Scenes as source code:

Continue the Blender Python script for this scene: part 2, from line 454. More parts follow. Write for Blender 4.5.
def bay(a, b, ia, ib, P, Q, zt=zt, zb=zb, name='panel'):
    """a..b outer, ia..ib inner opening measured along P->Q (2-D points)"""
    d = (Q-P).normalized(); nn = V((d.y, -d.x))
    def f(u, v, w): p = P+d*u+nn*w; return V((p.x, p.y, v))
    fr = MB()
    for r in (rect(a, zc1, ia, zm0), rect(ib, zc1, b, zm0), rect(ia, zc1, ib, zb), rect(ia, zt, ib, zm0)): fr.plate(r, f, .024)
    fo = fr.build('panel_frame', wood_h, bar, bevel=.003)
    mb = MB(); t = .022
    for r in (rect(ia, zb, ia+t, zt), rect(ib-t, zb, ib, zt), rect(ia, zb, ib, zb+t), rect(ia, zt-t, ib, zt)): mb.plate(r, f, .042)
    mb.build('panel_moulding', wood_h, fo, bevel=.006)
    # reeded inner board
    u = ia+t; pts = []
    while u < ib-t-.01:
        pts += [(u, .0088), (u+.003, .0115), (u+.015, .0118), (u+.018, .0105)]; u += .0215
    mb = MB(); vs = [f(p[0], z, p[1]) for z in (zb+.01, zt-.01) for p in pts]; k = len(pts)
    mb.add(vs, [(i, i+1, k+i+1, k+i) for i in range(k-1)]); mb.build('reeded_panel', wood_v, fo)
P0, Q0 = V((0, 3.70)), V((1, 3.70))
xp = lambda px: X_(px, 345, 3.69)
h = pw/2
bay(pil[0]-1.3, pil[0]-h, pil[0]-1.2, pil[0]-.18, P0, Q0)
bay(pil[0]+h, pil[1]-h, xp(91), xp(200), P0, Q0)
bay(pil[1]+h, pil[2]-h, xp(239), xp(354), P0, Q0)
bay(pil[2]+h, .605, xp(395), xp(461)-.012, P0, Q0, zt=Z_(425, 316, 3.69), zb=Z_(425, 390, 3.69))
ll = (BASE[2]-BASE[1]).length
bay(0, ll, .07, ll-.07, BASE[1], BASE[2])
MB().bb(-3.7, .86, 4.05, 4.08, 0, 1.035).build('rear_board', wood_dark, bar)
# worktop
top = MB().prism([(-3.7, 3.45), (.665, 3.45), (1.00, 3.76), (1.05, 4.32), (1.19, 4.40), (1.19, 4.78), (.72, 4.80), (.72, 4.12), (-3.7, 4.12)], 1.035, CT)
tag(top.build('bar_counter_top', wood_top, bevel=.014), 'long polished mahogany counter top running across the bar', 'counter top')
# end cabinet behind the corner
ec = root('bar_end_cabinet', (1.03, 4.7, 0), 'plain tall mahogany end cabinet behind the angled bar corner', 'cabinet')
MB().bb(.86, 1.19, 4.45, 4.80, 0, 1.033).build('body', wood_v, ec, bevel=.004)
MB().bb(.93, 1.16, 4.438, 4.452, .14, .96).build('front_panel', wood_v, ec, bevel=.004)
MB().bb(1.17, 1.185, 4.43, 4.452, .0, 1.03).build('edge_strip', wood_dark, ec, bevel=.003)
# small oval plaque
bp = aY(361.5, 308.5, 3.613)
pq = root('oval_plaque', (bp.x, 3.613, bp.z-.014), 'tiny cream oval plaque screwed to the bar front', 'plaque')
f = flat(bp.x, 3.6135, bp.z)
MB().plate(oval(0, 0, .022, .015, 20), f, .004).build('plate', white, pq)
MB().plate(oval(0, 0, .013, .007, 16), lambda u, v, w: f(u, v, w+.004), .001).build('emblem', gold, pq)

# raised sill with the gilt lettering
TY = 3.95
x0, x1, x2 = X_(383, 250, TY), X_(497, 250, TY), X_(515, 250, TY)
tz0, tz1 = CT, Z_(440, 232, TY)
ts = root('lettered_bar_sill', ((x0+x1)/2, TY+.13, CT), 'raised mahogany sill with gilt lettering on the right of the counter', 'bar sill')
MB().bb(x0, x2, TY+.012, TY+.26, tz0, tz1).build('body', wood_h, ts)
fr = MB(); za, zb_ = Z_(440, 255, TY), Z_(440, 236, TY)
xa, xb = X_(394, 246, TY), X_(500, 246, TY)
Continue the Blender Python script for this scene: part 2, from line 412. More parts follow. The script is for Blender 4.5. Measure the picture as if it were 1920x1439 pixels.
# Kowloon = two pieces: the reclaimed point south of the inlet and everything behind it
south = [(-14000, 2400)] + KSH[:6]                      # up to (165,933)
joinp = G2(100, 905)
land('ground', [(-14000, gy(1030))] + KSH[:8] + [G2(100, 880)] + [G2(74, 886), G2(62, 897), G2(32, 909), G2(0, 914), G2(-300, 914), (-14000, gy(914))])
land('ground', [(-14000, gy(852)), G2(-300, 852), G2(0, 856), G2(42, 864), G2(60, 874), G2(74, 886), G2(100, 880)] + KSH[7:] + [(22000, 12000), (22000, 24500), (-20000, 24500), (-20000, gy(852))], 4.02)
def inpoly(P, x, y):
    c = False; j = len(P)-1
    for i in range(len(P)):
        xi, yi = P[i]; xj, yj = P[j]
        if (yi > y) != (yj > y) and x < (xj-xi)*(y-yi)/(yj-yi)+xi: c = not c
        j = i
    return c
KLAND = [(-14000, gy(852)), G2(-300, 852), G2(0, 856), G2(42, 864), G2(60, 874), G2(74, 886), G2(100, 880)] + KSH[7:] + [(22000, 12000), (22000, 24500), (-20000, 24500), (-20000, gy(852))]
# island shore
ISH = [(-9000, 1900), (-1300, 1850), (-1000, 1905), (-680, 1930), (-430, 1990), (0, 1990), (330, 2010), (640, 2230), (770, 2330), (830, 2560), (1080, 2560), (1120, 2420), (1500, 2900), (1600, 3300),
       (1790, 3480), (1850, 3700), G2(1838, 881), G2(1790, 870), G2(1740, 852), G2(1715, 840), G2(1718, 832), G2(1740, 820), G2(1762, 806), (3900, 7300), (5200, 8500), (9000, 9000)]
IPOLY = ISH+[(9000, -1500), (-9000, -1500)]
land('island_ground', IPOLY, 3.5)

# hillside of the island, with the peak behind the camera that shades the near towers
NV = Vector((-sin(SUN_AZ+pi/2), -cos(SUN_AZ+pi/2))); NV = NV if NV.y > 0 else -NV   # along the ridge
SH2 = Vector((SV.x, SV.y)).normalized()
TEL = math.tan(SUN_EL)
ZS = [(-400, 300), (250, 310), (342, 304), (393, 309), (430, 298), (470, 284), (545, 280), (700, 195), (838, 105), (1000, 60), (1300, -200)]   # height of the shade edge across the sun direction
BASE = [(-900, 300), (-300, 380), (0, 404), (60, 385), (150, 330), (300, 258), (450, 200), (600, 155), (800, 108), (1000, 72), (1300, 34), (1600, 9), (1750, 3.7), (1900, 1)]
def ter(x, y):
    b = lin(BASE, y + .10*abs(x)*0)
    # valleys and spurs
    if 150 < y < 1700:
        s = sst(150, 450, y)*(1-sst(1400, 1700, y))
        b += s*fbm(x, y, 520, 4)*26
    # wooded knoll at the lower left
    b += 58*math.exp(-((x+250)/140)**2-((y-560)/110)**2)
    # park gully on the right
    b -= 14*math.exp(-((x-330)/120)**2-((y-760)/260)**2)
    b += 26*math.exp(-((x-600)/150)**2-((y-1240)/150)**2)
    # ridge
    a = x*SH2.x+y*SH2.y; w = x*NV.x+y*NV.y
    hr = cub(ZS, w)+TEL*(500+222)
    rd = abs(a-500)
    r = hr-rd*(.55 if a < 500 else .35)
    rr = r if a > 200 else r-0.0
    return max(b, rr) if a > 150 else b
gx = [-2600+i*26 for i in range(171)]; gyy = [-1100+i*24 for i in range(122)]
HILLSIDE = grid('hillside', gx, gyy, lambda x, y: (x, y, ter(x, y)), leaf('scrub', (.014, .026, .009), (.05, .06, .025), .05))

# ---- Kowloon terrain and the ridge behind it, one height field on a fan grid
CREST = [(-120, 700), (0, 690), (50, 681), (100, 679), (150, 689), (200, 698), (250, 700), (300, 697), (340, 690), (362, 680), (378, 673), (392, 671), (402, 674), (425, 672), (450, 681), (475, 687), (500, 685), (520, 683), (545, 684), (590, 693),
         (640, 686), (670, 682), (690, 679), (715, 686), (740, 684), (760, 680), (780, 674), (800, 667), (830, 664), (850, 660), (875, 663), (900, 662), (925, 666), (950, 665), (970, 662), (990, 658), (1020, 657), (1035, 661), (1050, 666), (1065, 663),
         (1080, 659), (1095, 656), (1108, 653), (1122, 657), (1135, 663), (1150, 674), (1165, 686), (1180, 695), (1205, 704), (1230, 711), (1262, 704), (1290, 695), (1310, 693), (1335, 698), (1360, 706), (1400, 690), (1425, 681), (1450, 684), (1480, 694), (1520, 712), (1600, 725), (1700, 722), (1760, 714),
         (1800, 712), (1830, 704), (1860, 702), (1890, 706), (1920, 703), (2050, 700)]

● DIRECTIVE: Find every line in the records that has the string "parts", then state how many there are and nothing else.

● EXERCISE OUTPUT: 2